Inside The Personal Touches The Queen Added To Her Funeral
As the day of Queen Elizabeth II's funeral draws closer, more details are starting to sharpen into focus — details that the queen had a heavy hand in planning herself. According to the BBC, Queen Elizabeth approved the plans for her funeral long before she died last week (September 8).
Not only did the queen play a role in designing her hearse, but she also requested a piper be included in the ceremony. The piper, the BBC reports, will be playing a lament both at the end of the funeral and while the Archbishop of Canterbury reads a blessing over Queen Elizabeth's casket as it descends into the royal vault. Before this happens, however, the Mirror reports King Charles III will put The Queen's Company Camp Colour of the Grenadier Guards on his mother's coffin. These are "the most senior of the Foot Guard regiments," the Mirror explains, of which the queen was the Colonel in Chief.

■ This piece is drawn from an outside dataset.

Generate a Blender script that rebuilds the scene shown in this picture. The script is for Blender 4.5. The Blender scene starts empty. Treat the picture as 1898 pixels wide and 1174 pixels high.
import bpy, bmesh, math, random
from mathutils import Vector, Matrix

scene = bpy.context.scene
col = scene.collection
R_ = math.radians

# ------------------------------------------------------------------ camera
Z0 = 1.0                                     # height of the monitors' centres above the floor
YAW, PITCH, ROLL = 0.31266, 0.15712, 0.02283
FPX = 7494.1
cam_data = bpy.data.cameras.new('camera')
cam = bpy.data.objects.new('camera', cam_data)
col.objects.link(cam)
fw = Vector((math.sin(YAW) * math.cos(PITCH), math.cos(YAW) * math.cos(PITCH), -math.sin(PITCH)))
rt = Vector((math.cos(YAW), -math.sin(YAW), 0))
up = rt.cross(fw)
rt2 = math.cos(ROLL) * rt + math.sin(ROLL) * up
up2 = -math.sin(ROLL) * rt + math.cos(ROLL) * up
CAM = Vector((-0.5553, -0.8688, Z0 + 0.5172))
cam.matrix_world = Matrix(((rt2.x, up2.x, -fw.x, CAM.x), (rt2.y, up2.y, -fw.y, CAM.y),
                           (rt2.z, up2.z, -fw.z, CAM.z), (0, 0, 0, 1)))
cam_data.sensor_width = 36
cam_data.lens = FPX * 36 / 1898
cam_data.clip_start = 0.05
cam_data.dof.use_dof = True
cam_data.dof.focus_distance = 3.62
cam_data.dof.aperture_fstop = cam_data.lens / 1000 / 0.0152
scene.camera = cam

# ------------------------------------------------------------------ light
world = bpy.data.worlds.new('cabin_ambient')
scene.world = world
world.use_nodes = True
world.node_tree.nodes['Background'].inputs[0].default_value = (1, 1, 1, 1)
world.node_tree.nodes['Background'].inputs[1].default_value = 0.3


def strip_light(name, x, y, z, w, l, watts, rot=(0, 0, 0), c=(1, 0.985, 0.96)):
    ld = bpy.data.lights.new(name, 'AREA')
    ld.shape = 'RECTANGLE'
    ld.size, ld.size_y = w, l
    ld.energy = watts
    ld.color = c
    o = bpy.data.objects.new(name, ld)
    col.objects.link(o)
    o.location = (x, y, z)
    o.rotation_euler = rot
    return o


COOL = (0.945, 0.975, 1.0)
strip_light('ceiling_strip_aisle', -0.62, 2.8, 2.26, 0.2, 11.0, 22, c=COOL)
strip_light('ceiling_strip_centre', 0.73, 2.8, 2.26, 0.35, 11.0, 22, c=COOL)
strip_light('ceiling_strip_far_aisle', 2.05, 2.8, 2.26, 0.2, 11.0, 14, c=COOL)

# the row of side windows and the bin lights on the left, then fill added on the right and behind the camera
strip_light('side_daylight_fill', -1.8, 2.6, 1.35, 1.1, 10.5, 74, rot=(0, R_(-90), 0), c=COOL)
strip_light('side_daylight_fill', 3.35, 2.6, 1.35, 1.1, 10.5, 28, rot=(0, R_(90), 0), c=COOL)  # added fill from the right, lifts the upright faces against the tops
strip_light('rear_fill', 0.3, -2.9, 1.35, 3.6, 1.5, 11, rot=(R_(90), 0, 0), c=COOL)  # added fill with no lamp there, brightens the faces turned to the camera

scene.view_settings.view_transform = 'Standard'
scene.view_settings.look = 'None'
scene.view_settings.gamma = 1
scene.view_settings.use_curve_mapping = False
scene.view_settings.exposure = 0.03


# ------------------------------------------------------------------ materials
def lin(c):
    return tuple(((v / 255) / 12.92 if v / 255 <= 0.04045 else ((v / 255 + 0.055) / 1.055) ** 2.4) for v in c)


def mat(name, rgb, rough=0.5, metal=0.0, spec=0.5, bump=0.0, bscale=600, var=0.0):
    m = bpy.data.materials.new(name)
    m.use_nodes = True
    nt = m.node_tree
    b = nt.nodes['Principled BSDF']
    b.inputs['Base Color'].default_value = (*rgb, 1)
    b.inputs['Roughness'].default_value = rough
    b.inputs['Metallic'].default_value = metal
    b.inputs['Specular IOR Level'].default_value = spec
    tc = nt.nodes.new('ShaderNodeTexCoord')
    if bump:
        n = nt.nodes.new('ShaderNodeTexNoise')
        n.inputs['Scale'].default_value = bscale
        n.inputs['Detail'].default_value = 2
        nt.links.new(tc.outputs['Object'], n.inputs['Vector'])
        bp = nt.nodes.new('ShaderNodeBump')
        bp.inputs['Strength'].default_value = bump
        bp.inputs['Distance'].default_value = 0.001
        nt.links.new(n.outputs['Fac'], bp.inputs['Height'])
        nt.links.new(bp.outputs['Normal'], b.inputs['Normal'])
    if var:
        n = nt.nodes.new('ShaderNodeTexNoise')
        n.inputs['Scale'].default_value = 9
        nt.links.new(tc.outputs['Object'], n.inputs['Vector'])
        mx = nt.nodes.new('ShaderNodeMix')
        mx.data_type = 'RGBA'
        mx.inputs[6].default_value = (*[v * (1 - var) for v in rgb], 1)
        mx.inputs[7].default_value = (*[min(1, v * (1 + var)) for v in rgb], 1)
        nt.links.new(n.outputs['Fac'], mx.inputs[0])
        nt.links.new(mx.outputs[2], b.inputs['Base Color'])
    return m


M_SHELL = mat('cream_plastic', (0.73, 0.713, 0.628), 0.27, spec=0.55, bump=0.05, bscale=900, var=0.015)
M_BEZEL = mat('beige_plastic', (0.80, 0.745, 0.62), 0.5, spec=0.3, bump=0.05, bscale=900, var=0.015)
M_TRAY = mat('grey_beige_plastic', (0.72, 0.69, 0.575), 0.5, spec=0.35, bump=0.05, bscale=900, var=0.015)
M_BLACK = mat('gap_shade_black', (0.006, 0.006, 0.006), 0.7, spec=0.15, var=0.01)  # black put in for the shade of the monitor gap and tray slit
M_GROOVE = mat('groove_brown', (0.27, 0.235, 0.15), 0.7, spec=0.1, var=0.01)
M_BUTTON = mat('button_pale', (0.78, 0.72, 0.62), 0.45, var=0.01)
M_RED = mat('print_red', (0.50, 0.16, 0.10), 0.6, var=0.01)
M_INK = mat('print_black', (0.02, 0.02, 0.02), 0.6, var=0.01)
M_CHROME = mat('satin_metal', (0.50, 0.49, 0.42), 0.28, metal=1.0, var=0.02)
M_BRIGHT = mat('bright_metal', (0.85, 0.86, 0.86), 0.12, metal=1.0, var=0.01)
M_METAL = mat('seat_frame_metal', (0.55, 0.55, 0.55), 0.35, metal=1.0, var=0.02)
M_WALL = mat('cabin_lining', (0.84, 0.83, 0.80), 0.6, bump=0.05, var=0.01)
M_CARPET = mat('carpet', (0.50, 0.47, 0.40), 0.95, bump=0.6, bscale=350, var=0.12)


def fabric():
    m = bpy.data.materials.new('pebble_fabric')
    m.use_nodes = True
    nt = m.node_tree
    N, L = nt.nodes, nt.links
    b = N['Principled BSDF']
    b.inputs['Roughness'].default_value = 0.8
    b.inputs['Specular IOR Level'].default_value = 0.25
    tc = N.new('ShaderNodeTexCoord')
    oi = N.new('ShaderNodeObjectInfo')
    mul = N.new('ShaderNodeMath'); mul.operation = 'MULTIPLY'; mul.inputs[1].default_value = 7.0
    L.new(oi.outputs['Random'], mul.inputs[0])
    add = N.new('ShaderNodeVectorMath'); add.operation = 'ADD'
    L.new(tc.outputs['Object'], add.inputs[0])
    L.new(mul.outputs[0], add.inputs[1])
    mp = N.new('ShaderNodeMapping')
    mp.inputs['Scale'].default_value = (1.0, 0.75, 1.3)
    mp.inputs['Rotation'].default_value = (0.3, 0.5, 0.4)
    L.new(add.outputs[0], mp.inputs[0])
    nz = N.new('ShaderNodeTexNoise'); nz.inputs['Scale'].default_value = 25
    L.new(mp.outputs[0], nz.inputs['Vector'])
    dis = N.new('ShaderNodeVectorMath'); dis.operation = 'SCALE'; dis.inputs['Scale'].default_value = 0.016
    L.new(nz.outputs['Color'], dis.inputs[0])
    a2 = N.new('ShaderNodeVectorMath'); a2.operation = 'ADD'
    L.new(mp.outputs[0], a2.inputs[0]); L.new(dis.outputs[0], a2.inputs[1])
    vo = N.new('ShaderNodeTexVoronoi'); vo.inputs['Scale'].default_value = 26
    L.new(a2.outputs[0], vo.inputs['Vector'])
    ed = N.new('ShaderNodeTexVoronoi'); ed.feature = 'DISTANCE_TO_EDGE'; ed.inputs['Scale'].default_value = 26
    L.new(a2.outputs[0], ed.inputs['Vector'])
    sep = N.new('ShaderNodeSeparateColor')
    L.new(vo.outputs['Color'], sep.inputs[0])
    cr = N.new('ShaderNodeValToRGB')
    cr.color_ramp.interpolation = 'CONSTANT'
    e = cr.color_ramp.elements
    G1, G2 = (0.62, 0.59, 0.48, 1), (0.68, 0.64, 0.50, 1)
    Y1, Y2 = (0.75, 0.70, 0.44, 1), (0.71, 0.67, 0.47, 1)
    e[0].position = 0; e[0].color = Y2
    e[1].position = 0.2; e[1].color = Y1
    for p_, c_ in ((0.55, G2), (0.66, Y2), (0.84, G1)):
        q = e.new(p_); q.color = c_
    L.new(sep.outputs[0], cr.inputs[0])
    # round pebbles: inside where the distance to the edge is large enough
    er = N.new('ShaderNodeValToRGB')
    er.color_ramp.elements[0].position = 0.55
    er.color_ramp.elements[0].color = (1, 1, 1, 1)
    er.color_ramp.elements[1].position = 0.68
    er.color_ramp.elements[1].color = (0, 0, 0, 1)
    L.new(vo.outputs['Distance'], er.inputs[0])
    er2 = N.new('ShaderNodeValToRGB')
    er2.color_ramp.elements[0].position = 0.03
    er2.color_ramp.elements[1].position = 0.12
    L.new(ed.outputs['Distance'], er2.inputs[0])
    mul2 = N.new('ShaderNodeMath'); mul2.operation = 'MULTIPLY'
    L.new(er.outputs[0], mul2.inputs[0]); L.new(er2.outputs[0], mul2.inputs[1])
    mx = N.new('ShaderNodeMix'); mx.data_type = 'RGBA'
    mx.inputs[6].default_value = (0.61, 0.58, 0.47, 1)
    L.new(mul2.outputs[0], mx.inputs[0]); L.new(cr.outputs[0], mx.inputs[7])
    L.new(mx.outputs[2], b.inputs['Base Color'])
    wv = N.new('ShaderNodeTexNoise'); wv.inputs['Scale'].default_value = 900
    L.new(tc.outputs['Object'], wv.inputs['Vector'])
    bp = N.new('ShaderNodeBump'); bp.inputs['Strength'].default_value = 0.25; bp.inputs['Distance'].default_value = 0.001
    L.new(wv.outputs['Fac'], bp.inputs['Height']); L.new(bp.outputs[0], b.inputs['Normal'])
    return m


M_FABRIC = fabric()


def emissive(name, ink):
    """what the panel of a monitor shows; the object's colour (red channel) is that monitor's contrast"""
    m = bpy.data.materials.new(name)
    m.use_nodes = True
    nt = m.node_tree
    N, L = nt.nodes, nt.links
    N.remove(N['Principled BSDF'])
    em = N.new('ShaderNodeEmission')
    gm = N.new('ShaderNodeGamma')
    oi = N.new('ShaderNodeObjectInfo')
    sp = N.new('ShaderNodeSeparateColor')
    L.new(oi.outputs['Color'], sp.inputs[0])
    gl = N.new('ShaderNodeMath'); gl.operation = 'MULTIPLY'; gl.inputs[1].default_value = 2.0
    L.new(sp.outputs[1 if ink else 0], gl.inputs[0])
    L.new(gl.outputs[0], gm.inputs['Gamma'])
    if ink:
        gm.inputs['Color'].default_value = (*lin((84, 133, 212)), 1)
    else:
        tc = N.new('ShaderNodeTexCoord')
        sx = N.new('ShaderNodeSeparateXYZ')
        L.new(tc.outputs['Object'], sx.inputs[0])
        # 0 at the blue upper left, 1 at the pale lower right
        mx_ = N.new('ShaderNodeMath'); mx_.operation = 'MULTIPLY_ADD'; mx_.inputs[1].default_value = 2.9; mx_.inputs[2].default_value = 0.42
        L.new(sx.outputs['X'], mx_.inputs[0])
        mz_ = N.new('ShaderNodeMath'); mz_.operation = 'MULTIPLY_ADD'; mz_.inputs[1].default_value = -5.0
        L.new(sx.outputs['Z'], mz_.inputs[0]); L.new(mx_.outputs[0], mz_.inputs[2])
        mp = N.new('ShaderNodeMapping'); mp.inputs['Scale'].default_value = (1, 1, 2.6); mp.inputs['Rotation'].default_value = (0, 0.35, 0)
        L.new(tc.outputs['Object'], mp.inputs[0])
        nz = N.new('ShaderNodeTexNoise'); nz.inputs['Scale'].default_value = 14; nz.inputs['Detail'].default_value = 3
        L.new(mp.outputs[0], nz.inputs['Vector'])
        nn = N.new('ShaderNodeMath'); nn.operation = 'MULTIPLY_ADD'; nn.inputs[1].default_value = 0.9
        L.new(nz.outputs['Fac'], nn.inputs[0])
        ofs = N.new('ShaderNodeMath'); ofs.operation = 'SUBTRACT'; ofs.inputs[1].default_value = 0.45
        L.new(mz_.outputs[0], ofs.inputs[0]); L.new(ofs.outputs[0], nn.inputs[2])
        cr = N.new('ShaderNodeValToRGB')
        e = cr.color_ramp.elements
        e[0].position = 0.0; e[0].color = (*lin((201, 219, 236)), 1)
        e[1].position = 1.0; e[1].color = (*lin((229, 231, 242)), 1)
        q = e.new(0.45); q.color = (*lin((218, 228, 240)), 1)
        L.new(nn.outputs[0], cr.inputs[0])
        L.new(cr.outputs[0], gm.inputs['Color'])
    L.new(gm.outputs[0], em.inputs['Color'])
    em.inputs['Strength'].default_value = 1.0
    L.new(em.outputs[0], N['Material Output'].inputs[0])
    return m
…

The Queen's personal choices are also supposed to have a major influence on not just the songs and the readings, but the order of the service as well, per the BBC.
Overseen by Earl Mashal, the Duke of Norfolk, the Queen's funeral on September 19 will also feature familiar scenes: Prince William, Prince of Wales, walking next to his brother, Prince Harry, Duke of Sussex; a flag-draped casket being pulled in a gun carriage by 142 Royal Navy sailors — the same gun carriage that carried Queen Victoria during her funeral (via iNews).